Technology firm Fitbit is taking advantage of the rapidly expanding market for connected health and fitness by launching its business on the New York Stock Exchange, it announced on Thursday night.
Planning to sell shares worth up to $100m (£64m), the San Francisco-based fitness band maker will list its shares on the New York Stock Exchange under the symbol “FIT”.
Fitbit was founded in 2007 by James Park, its chief executive, and his business partner Eric Friedman.
It claims to have pioneered the connected health and fitness market in addition to being the leader in the US fitness tracker market, with a 68% share, according to figures from the NPD Group.
The company sold 10.9m devices last year and reported revenues of $745.4m in 2014 – almost three times the total for the previous year.

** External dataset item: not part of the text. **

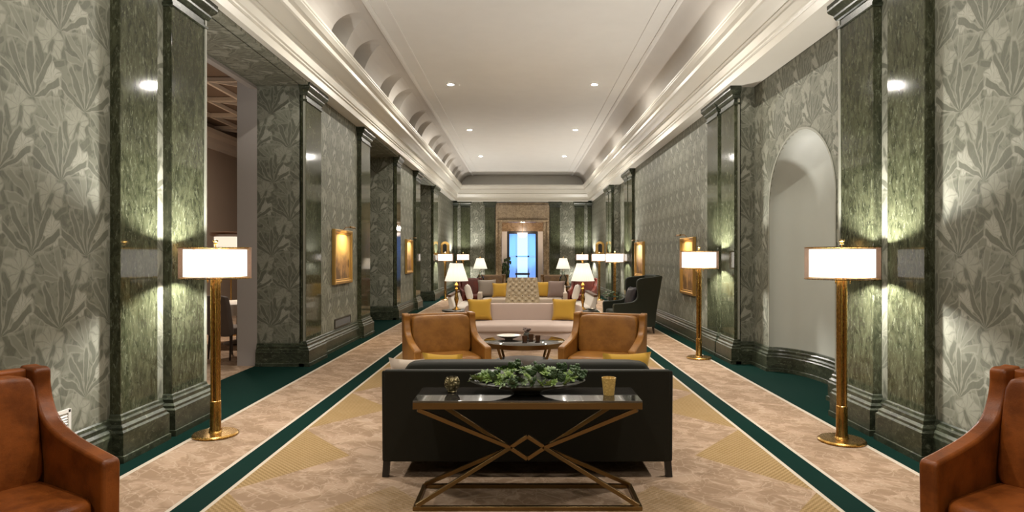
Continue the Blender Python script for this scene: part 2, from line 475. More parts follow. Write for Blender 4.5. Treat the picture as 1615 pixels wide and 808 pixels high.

For the first quarter of 2015, revenue more than trebled to $336.8m.
Fitbit’s entry-level Zip tracker costs $59.95, or £39.99 in the UK, while at the other end of the range its Surge “super watch” costs $249.95, or £199.99.
Net profit came in at $131.8m for 2014 and $48m for the first quarter.
The company, which has made considerable inroads into the corporate wellness market, said it has 9.5m active paid users as of 31 March.
IBISWorld estimated that the US corporate wellness industry will be worth $10.4bn in 2018, up from $7.4bn last year.
Fitbit’s strategy for growth is based on continuing to introduce innovative products with new features and services, as well as making further inroads into the corporate wellness market.
In its filing, the company acknowledged that it operated in a “highly competitive market” and cites the Apple Watch as one possible threat, along with products from competitors including Garmin, Jawbone and Misfit.
The company valued itself at about $1.2bn in March, according to the Wall Street Journal.
It has raised more than $80m from investors, including venture capital firm Foundry Group, which is the largest stakeholder in Fitbit with a 28.9% stake.